--- DESCRIPTION OF THE TASK ---
Return the whole listing exactly as it stands.

━━━━━━━━━━

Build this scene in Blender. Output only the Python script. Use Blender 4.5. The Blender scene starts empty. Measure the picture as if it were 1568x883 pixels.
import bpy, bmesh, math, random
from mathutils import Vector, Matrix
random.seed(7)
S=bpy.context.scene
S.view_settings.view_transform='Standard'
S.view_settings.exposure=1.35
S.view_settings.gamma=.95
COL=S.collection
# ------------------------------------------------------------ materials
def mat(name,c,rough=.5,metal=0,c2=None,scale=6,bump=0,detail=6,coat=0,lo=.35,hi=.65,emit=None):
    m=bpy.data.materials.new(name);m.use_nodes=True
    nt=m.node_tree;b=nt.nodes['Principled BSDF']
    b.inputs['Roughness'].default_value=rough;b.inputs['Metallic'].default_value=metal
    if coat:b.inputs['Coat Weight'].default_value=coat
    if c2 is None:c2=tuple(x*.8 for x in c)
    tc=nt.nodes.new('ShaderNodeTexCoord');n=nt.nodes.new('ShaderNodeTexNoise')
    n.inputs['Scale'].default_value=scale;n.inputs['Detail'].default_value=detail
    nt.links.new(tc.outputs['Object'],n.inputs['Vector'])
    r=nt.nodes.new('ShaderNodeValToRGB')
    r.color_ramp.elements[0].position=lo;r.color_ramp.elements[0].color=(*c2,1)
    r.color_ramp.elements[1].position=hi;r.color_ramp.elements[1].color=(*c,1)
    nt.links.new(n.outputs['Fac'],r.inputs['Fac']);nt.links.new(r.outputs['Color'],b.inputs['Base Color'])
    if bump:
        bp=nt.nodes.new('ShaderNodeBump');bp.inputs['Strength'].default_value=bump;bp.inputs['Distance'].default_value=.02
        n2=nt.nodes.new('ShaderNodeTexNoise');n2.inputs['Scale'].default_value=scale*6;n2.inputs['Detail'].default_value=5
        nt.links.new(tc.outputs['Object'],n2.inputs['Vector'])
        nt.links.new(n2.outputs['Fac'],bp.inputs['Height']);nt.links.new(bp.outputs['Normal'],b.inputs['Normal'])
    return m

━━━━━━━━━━

--- ANSWER ---
Build this scene in Blender. Output only the Python script. Use Blender 4.5. The Blender scene starts empty. Measure the picture as if it were 1568x883 pixels.
import bpy, bmesh, math, random
from mathutils import Vector, Matrix
random.seed(7)
S=bpy.context.scene
S.view_settings.view_transform='Standard'
S.view_settings.exposure=1.35
S.view_settings.gamma=.95
COL=S.collection
# ------------------------------------------------------------ materials
def mat(name,c,rough=.5,metal=0,c2=None,scale=6,bump=0,detail=6,coat=0,lo=.35,hi=.65,emit=None):
    m=bpy.data.materials.new(name);m.use_nodes=True
    nt=m.node_tree;b=nt.nodes['Principled BSDF']
    b.inputs['Roughness'].default_value=rough;b.inputs['Metallic'].default_value=metal
    if coat:b.inputs['Coat Weight'].default_value=coat
    if c2 is None:c2=tuple(x*.8 for x in c)
    tc=nt.nodes.new('ShaderNodeTexCoord');n=nt.nodes.new('ShaderNodeTexNoise')
    n.inputs['Scale'].default_value=scale;n.inputs['Detail'].default_value=detail
    nt.links.new(tc.outputs['Object'],n.inputs['Vector'])
    r=nt.nodes.new('ShaderNodeValToRGB')
    r.color_ramp.elements[0].position=lo;r.color_ramp.elements[0].color=(*c2,1)
    r.color_ramp.elements[1].position=hi;r.color_ramp.elements[1].color=(*c,1)
    nt.links.new(n.outputs['Fac'],r.inputs['Fac']);nt.links.new(r.outputs['Color'],b.inputs['Base Color'])
    if bump:
        bp=nt.nodes.new('ShaderNodeBump');bp.inputs['Strength'].default_value=bump;bp.inputs['Distance'].default_value=.02
        n2=nt.nodes.new('ShaderNodeTexNoise');n2.inputs['Scale'].default_value=scale*6;n2.inputs['Detail'].default_value=5
        nt.links.new(tc.outputs['Object'],n2.inputs['Vector'])
        nt.links.new(n2.outputs['Fac'],bp.inputs['Height']);nt.links.new(bp.outputs['Normal'],b.inputs['Normal'])
    return m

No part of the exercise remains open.